The system has come under fire in recent years from small business advocates who call the fines punitive and damaging to their operations. Others, including Public Advocate Bill de Blasio, have portrayed them as a City effort to balance the budget on the backs of small businesses, through needless fines. While evidence of such practices at the Department of Health, which conducts the restaurant inspections and issues violations, remain a source of debate, it emerged last week that another agency, the Department of Consumer Affairs, had increased the number of violations issued in order to compensate for a budget shortfall.
Gentile was the primary sponsor of one of the five bills, which will require the Department of Health to create a code of conduct pamphlet. The pamphlet will give restaurant owners a base standard for which to compare inspectors’ behavior, which some owners have complained to this reporter as being occasionally unprofessional or vindictive in the past.
“My bill develops an inspection code of conduct pamphlet based on standards that exist in the restaurant inspection process. This bill will ensure that everyone is aware of how inspections ought to proceed and no one is caught off guard,” said Gentile in a press release.
The pamphlet would be given to restaurant owners at the beghing of an inspection, and it will also be available on the DOH’s website.
Aside from the code of conduct, the other four bills, co-sponsored by Gentile, cover a range of reforms aimed at easing the burden on small business owners.
One of the bills creates a 20-member advisory board to report to the Health Department on the effects of the inspections on business, food safety, and public health.
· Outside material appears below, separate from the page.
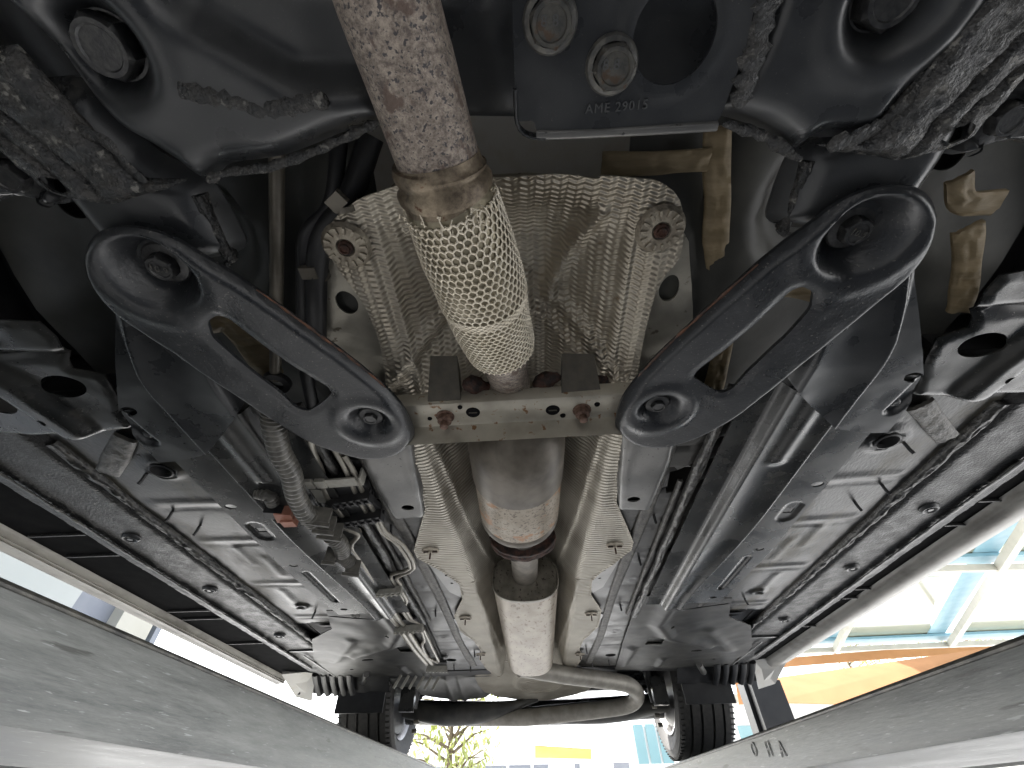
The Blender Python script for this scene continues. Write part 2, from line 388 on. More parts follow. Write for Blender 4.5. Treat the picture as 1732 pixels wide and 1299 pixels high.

The board will be a mix of restaurant owners, industry representatives, food safety experts and nutritionists, appointed by the mayor, Council speaker and Health commissioner.
The DOH would also add new categories to the DOH’s online database, giving consumers, advocates and business owners more detailed information into the process.
The legislative package also calls for a program to allow restaurant owners to request an ungraded consultative inspection for educational purposes.
Finally, the DOH would be required to establish an office of the ombudsman, which will have an office, hotline and website to field complaints, compliments and comments about individual inspection issues. The office would be responsible for investigating complaints and issuing guidance to restaurant operators.
The bills will move forward to the mayor’s office for signing, before becoming a law.